SOURCE MATERIAL:
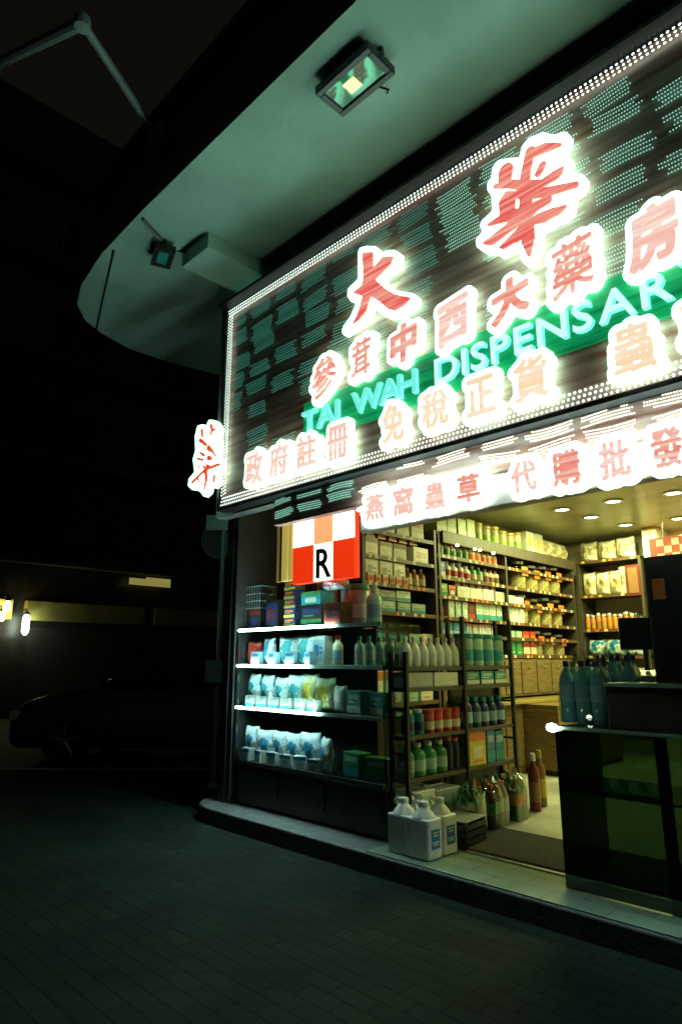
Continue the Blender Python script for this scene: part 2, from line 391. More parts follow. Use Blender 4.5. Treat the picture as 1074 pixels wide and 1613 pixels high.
def sheet(name, F, x, y, lev, Yf, Yb, mats, parent):
    """extruded plate in the XZ plane, front at Y=Yf (towards the street), back at Yb; mats front, side"""
    vs, fs = contour(F, x, y, lev)
    if not fs: return None
    edges = {}
    for f in fs:
        for a, b in zip(f, f[1:] + f[:1]):
            if (b, a) in edges: del edges[(b, a)]
            else: edges[(a, b)] = 1
    n = len(vs); me = bpy.data.meshes.new(name)
    faces = [list(f) for f in fs]; k = len(faces); side = []; bi = {}
    V3 = [(a, Yf, b) for a, b in vs]
    for a, b in edges:
        for q in (a, b):
            if q not in bi: bi[q] = len(V3); V3.append((vs[q][0], Yb, vs[q][1]))
        side.append([b, a, bi[a], bi[b]])
    me.from_pydata(V3, [], faces + side)
    for m in mats: me.materials.append(M[m])
    for i, p in enumerate(me.polygons): p.material_index = 0 if i < k else min(1, len(mats) - 1)
    bm = bmesh.new(); bm.from_mesh(me)
    bmesh.ops.dissolve_limit(bm, angle_limit=.002, verts=bm.verts[:], edges=bm.edges[:], delimit={'MATERIAL'})
    bmesh.ops.triangulate(bm, faces=[f for f in bm.faces if len(f.verts) > 4])
    bm.to_mesh(me); bm.free()
    o = bpy.data.objects.new(name, me); COL.objects.link(o)
    if parent: o.parent = parent; o.matrix_parent_inverse = parent_inv(parent)
    return o
def parent_inv(p): return Matrix.Translation(-Vector(p.location)) if p.rotation_euler.z == 0 else Matrix()
_gl = {}
def glyph(ch):
    if ch in _gl: return _gl[ch]
    c = bpy.data.curves.new('glyph', 'FONT'); c.body = ch; c.resolution_u = 3
    o = bpy.data.objects.new('glyph', c); COL.objects.link(o); bpy.context.view_layer.update()
    me = o.to_mesh(); cnt = {}; vv = np.array([(v.co.x, v.co.y) for v in me.vertices])
    key = {}; rm = [key.setdefault((round(a, 5), round(b, 5)), i) for i, (a, b) in enumerate(vv)]
    for p in me.polygons:
        l = [rm[i] for i in p.vertices]
        for a, b in zip(l, l[1:] + l[:1]): cnt[(min(a, b), max(a, b))] = cnt.get((min(a, b), max(a, b)), 0) + 1
    E_ = [k for k, v in cnt.items() if v == 1]
    A = np.array([vv[a] for a, b in E_]); B = np.array([vv[b] for a, b in E_])
    o.to_mesh_clear(); bpy.data.objects.remove(o); bpy.data.curves.remove(c)
    _gl[ch] = (A, B); return A, B
def grid(x0, x1, z0, z1, n):
    st = max(x1 - x0, z1 - z0) / n
    x = np.arange(x0, x1 + st, st); z = np.arange(z0, z1 + st, st)
    X, Z = np.meshgrid(x, z); return x, z, np.stack([X.ravel(), Z.ravel()], 1), X.shape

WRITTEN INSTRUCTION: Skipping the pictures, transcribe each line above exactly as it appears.

RESULT BELOW:
Continue the Blender Python script for this scene: part 2, from line 391. More parts follow. Use Blender 4.5. Treat the picture as 1074 pixels wide and 1613 pixels high.
def sheet(name, F, x, y, lev, Yf, Yb, mats, parent):
    """extruded plate in the XZ plane, front at Y=Yf (towards the street), back at Yb; mats front, side"""
    vs, fs = contour(F, x, y, lev)
    if not fs: return None
    edges = {}
    for f in fs:
        for a, b in zip(f, f[1:] + f[:1]):
            if (b, a) in edges: del edges[(b, a)]
            else: edges[(a, b)] = 1
    n = len(vs); me = bpy.data.meshes.new(name)
    faces = [list(f) for f in fs]; k = len(faces); side = []; bi = {}
    V3 = [(a, Yf, b) for a, b in vs]
    for a, b in edges:
        for q in (a, b):
            if q not in bi: bi[q] = len(V3); V3.append((vs[q][0], Yb, vs[q][1]))
        side.append([b, a, bi[a], bi[b]])
    me.from_pydata(V3, [], faces + side)
    for m in mats: me.materials.append(M[m])
    for i, p in enumerate(me.polygons): p.material_index = 0 if i < k else min(1, len(mats) - 1)
    bm = bmesh.new(); bm.from_mesh(me)
    bmesh.ops.dissolve_limit(bm, angle_limit=.002, verts=bm.verts[:], edges=bm.edges[:], delimit={'MATERIAL'})
    bmesh.ops.triangulate(bm, faces=[f for f in bm.faces if len(f.verts) > 4])
    bm.to_mesh(me); bm.free()
    o = bpy.data.objects.new(name, me); COL.objects.link(o)
    if parent: o.parent = parent; o.matrix_parent_inverse = parent_inv(parent)
    return o
def parent_inv(p): return Matrix.Translation(-Vector(p.location)) if p.rotation_euler.z == 0 else Matrix()
_gl = {}
def glyph(ch):
    if ch in _gl: return _gl[ch]
    c = bpy.data.curves.new('glyph', 'FONT'); c.body = ch; c.resolution_u = 3
    o = bpy.data.objects.new('glyph', c); COL.objects.link(o); bpy.context.view_layer.update()
    me = o.to_mesh(); cnt = {}; vv = np.array([(v.co.x, v.co.y) for v in me.vertices])
    key = {}; rm = [key.setdefault((round(a, 5), round(b, 5)), i) for i, (a, b) in enumerate(vv)]
    for p in me.polygons:
        l = [rm[i] for i in p.vertices]
        for a, b in zip(l, l[1:] + l[:1]): cnt[(min(a, b), max(a, b))] = cnt.get((min(a, b), max(a, b)), 0) + 1
    E_ = [k for k, v in cnt.items() if v == 1]
    A = np.array([vv[a] for a, b in E_]); B = np.array([vv[b] for a, b in E_])
    o.to_mesh_clear(); bpy.data.objects.remove(o); bpy.data.curves.remove(c)
    _gl[ch] = (A, B); return A, B
def grid(x0, x1, z0, z1, n):
    st = max(x1 - x0, z1 - z0) / n
    x = np.arange(x0, x1 + st, st); z = np.arange(z0, z1 + st, st)
    X, Z = np.meshgrid(x, z); return x, z, np.stack([X.ravel(), Z.ravel()], 1), X.shape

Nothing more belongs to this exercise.